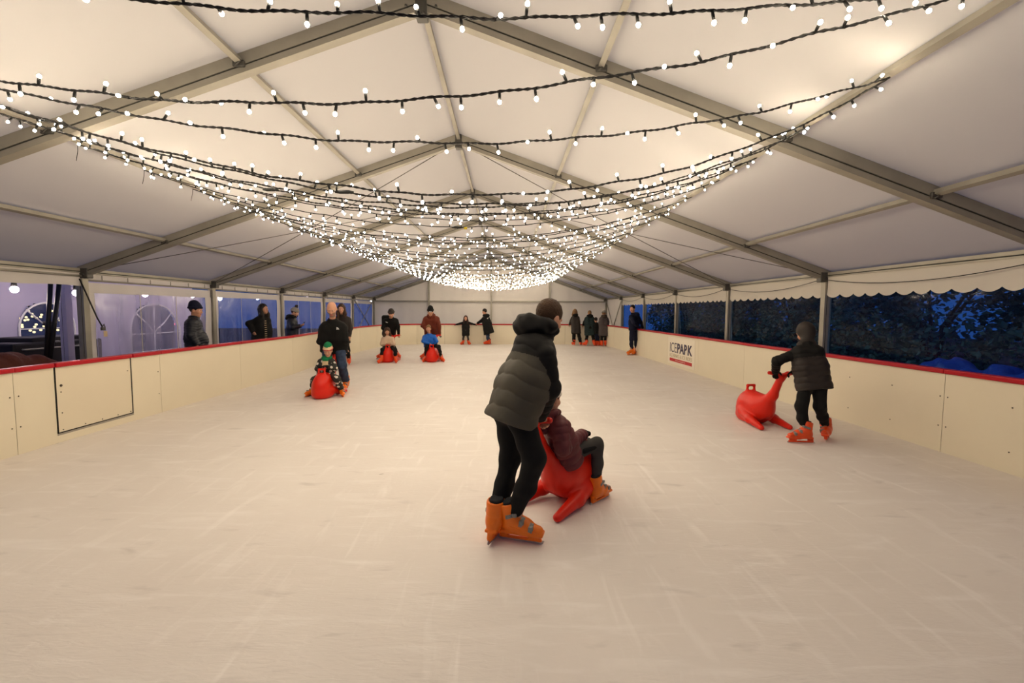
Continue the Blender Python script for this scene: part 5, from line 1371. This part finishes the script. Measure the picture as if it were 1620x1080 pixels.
r_, J_f, I_f = person('phone', 'person in a grey bobble hat looking at a phone behind the left boards', dict(
    s=.98, h=.010, feet='shoes', face=(.9, .1, -.4), fwd=(1, .1, 0), legs='black', top=dict(mat='navyshell', r=(.135, .14, .15), hem=.14, sleeve=(.085, .075, .058), hood='down', hoodmat='blackshell', hoodr=.06), hat=('bobble', 'grey_knit', 'fur_brown'), hair=('short', 'hair_brown'), handL=((.9, .25, .2), (0, -.5, -.8), .6), handR=((.9, -.25, .2), (0, .5, -.8), .6)))
pw = (J_f['wrL'] + J_f['wrR']) / 2 + I_f['root'] + V3(.10, 0, .06)
b = MB(); Rp = frame((.5, 0, .85), (-.85, 0, .5)); b.box((0, 0, 0), (.037, .075, .004), Rp, 0, .003)
tag(b.build('mobile_phone', M['phone'], None, (0, 0, 0)), 'dark mobile phone held by the person in the grey bobble hat', 'phone').location = tuple(pw)
# ------------------------------------------------------------------ outside on the hedge side
def shrub(x, y, hgt, w, n, seed, label):
    rr = random.Random(seed); t = empty('hedge_shrub', (x, y, 0), label, 'shrub', 'dark hedge outside')
    b = MB()
    for i in range(4):
        a = rr.uniform(0, 6.28); b.tube([(0, 0, 0), (.2 * math.cos(a), .2 * math.sin(a), hgt * .4), (w * .4 * math.cos(a), w * .5 * math.sin(a), hgt * .8)], [.05, .035, .015], 6)
    b.build('stems', M['bark'], t)
    V = []; F = []
    for i in range(n):
        a = rr.uniform(0, 6.28); u = rr.uniform(-1, 1); rad = rr.uniform(.55, 1.0) ** .5
        lump = 1 + .18 * math.sin(a * 3 + seed) + .15 * math.sin(u * 7 + seed * 2)
        p = V3(w * .55 * rad * math.sqrt(1 - u * u) * math.cos(a) * lump, w * .72 * rad * math.sqrt(1 - u * u) * math.sin(a) * lump, hgt * (.5 + .5 * u * rad))
        d = nz([rr.uniform(-1, 1), rr.uniform(-1, 1), rr.uniform(-.8, .4)]); q = nz(np.cross(d, [rr.uniform(-1, 1), rr.uniform(-1, 1), rr.uniform(-1, 1)]))
        l = rr.uniform(.09, .17); k = len(V)
        V += [p, p + d * l * .5 + q * l * .28, p + d * l, p + d * l * .5 - q * l * .28]; F.append((k, k + 1, k + 2, k + 3))
    link('foliage', mesh_data('foliage', V, F, M['leaf'], smooth=False), t)
HW = ['beside the near end', 'past the near gap', 'behind the hooded child', 'next along past the hooded child', 'opposite the sign', 'past the sign', 'behind the young man in navy', 'near the far corner', 'at the far corner']
hy = [3.2, 8.6, 10.6, 12.3, 14.1, 16.0, 18.0, 20.2, 22.4]
for i, y in enumerate(hy):
    rr = random.Random(40 + i)
    shrub(8.2 + rr.uniform(-.2, .3), y, rr.uniform(3.3, 3.8), 2.1, 6500 if i < 6 else 4000, i, 'dense dark hedge shrub outside the clear sheets, ' + HW[i])
shrub(8.4, 5.6, 3.0, 1.9, 4500, 77, 'lower dark shrub beside the gap in the hedge')
u = U(); rr = random.Random(9)
for i in range(8): u.add(ell((6.45 + rr.uniform(-.1, .15), 4.6 + i * .30, .46 + rr.uniform(-.04, .06)), (.34, .30, rr.uniform(.44, .52))), .06)
u.disp(lambda P: .03 * np.sin(P[:, 1] * 17 + 3 * np.sin(P[:, 2] * 9)) * np.sin(P[:, 0] * 15 + P[:, 2] * 12))
tag(solid('tarpaulin', u, .022, M['tarp']), 'crumpled blue tarpaulin lying outside behind the near hedge-side boards', 'tarpaulin')

# ------------------------------------------------------------------ dusk sky
w = bpy.data.worlds.new('World'); SC.world = w; w.use_nodes = True
nt = w.node_tree; bg = nt.nodes['Background']
tc = nt.nodes.new('ShaderNodeTexCoord'); sep = nt.nodes.new('ShaderNodeSeparateXYZ'); rp = nt.nodes.new('ShaderNodeValToRGB')
nt.links.new(tc.outputs['Generated'], sep.inputs[0]); nt.links.new(sep.outputs['Z'], rp.inputs['Fac']); nt.links.new(rp.outputs['Color'], bg.inputs['Color'])
e = rp.color_ramp.elements; e[0].position = 0; e[0].color = (.03, .125, .42, 1); e[1].position = .5; e[1].color = (.20, .25, .52, 1)
bg.inputs['Strength'].default_value = .5

# ------------------------------------------------------------------ camera
cd = bpy.data.cameras.new('camera'); cam = bpy.data.objects.new('camera', cd); COL.objects.link(cam)
cd.sensor_width = 36; cd.lens = 720 / 1620 * 36; cd.clip_start = .05; cd.clip_end = 200
p = math.atan(49.5 / 720); q = math.atan(12 / 720 * math.cos(p)); rl = math.radians(.25)
fw = V3(math.sin(q) * math.cos(p), math.cos(q) * math.cos(p), -math.sin(p)); rt = V3(math.cos(q), -math.sin(q), 0); up = np.cross(rt, fw)
Rr = rt * math.cos(rl) + up * math.sin(rl); Uu = up * math.cos(rl) - rt * math.sin(rl)
mw = Matrix([list(Rr), list(Uu), list(-fw)]).transposed().to_4x4(); mw.translation = (0, 0, 1.65)
cam.matrix_world = mw
SC.camera = cam
SC.view_settings.view_transform = 'Standard'; SC.view_settings.look = 'None'; SC.view_settings.gamma = 1.0
SC.view_settings.use_curve_mapping = False; SC.view_settings.exposure = 0.0
SC.cycles.use_denoising = True
SC.cycles.max_bounces = 9; SC.cycles.diffuse_bounces = 5; SC.cycles.transparent_max_bounces = 12
SC.cycles.sample_clamp_indirect = 6.0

---*---

_Set task_. Restate the data above exactly, stripping out each image.

_Correct response_.
Continue the Blender Python script for this scene: part 5, from line 1371. This part finishes the script. Measure the picture as if it were 1620x1080 pixels.
r_, J_f, I_f = person('phone', 'person in a grey bobble hat looking at a phone behind the left boards', dict(
    s=.98, h=.010, feet='shoes', face=(.9, .1, -.4), fwd=(1, .1, 0), legs='black', top=dict(mat='navyshell', r=(.135, .14, .15), hem=.14, sleeve=(.085, .075, .058), hood='down', hoodmat='blackshell', hoodr=.06), hat=('bobble', 'grey_knit', 'fur_brown'), hair=('short', 'hair_brown'), handL=((.9, .25, .2), (0, -.5, -.8), .6), handR=((.9, -.25, .2), (0, .5, -.8), .6)))
pw = (J_f['wrL'] + J_f['wrR']) / 2 + I_f['root'] + V3(.10, 0, .06)
b = MB(); Rp = frame((.5, 0, .85), (-.85, 0, .5)); b.box((0, 0, 0), (.037, .075, .004), Rp, 0, .003)
tag(b.build('mobile_phone', M['phone'], None, (0, 0, 0)), 'dark mobile phone held by the person in the grey bobble hat', 'phone').location = tuple(pw)
# ------------------------------------------------------------------ outside on the hedge side
def shrub(x, y, hgt, w, n, seed, label):
    rr = random.Random(seed); t = empty('hedge_shrub', (x, y, 0), label, 'shrub', 'dark hedge outside')
    b = MB()
    for i in range(4):
        a = rr.uniform(0, 6.28); b.tube([(0, 0, 0), (.2 * math.cos(a), .2 * math.sin(a), hgt * .4), (w * .4 * math.cos(a), w * .5 * math.sin(a), hgt * .8)], [.05, .035, .015], 6)
    b.build('stems', M['bark'], t)
    V = []; F = []
    for i in range(n):
        a = rr.uniform(0, 6.28); u = rr.uniform(-1, 1); rad = rr.uniform(.55, 1.0) ** .5
        lump = 1 + .18 * math.sin(a * 3 + seed) + .15 * math.sin(u * 7 + seed * 2)
        p = V3(w * .55 * rad * math.sqrt(1 - u * u) * math.cos(a) * lump, w * .72 * rad * math.sqrt(1 - u * u) * math.sin(a) * lump, hgt * (.5 + .5 * u * rad))
        d = nz([rr.uniform(-1, 1), rr.uniform(-1, 1), rr.uniform(-.8, .4)]); q = nz(np.cross(d, [rr.uniform(-1, 1), rr.uniform(-1, 1), rr.uniform(-1, 1)]))
        l = rr.uniform(.09, .17); k = len(V)
        V += [p, p + d * l * .5 + q * l * .28, p + d * l, p + d * l * .5 - q * l * .28]; F.append((k, k + 1, k + 2, k + 3))
    link('foliage', mesh_data('foliage', V, F, M['leaf'], smooth=False), t)
HW = ['beside the near end', 'past the near gap', 'behind the hooded child', 'next along past the hooded child', 'opposite the sign', 'past the sign', 'behind the young man in navy', 'near the far corner', 'at the far corner']
hy = [3.2, 8.6, 10.6, 12.3, 14.1, 16.0, 18.0, 20.2, 22.4]
for i, y in enumerate(hy):
    rr = random.Random(40 + i)
    shrub(8.2 + rr.uniform(-.2, .3), y, rr.uniform(3.3, 3.8), 2.1, 6500 if i < 6 else 4000, i, 'dense dark hedge shrub outside the clear sheets, ' + HW[i])
shrub(8.4, 5.6, 3.0, 1.9, 4500, 77, 'lower dark shrub beside the gap in the hedge')
u = U(); rr = random.Random(9)
for i in range(8): u.add(ell((6.45 + rr.uniform(-.1, .15), 4.6 + i * .30, .46 + rr.uniform(-.04, .06)), (.34, .30, rr.uniform(.44, .52))), .06)
u.disp(lambda P: .03 * np.sin(P[:, 1] * 17 + 3 * np.sin(P[:, 2] * 9)) * np.sin(P[:, 0] * 15 + P[:, 2] * 12))
tag(solid('tarpaulin', u, .022, M['tarp']), 'crumpled blue tarpaulin lying outside behind the near hedge-side boards', 'tarpaulin')

# ------------------------------------------------------------------ dusk sky
w = bpy.data.worlds.new('World'); SC.world = w; w.use_nodes = True
nt = w.node_tree; bg = nt.nodes['Background']
tc = nt.nodes.new('ShaderNodeTexCoord'); sep = nt.nodes.new('ShaderNodeSeparateXYZ'); rp = nt.nodes.new('ShaderNodeValToRGB')
nt.links.new(tc.outputs['Generated'], sep.inputs[0]); nt.links.new(sep.outputs['Z'], rp.inputs['Fac']); nt.links.new(rp.outputs['Color'], bg.inputs['Color'])
e = rp.color_ramp.elements; e[0].position = 0; e[0].color = (.03, .125, .42, 1); e[1].position = .5; e[1].color = (.20, .25, .52, 1)
bg.inputs['Strength'].default_value = .5

# ------------------------------------------------------------------ camera
cd = bpy.data.cameras.new('camera'); cam = bpy.data.objects.new('camera', cd); COL.objects.link(cam)
cd.sensor_width = 36; cd.lens = 720 / 1620 * 36; cd.clip_start = .05; cd.clip_end = 200
p = math.atan(49.5 / 720); q = math.atan(12 / 720 * math.cos(p)); rl = math.radians(.25)
fw = V3(math.sin(q) * math.cos(p), math.cos(q) * math.cos(p), -math.sin(p)); rt = V3(math.cos(q), -math.sin(q), 0); up = np.cross(rt, fw)
Rr = rt * math.cos(rl) + up * math.sin(rl); Uu = up * math.cos(rl) - rt * math.sin(rl)
mw = Matrix([list(Rr), list(Uu), list(-fw)]).transposed().to_4x4(); mw.translation = (0, 0, 1.65)
cam.matrix_world = mw
SC.camera = cam
SC.view_settings.view_transform = 'Standard'; SC.view_settings.look = 'None'; SC.view_settings.gamma = 1.0
SC.view_settings.use_curve_mapping = False; SC.view_settings.exposure = 0.0
SC.cycles.use_denoising = True
SC.cycles.max_bounces = 9; SC.cycles.diffuse_bounces = 5; SC.cycles.transparent_max_bounces = 12
SC.cycles.sample_clamp_indirect = 6.0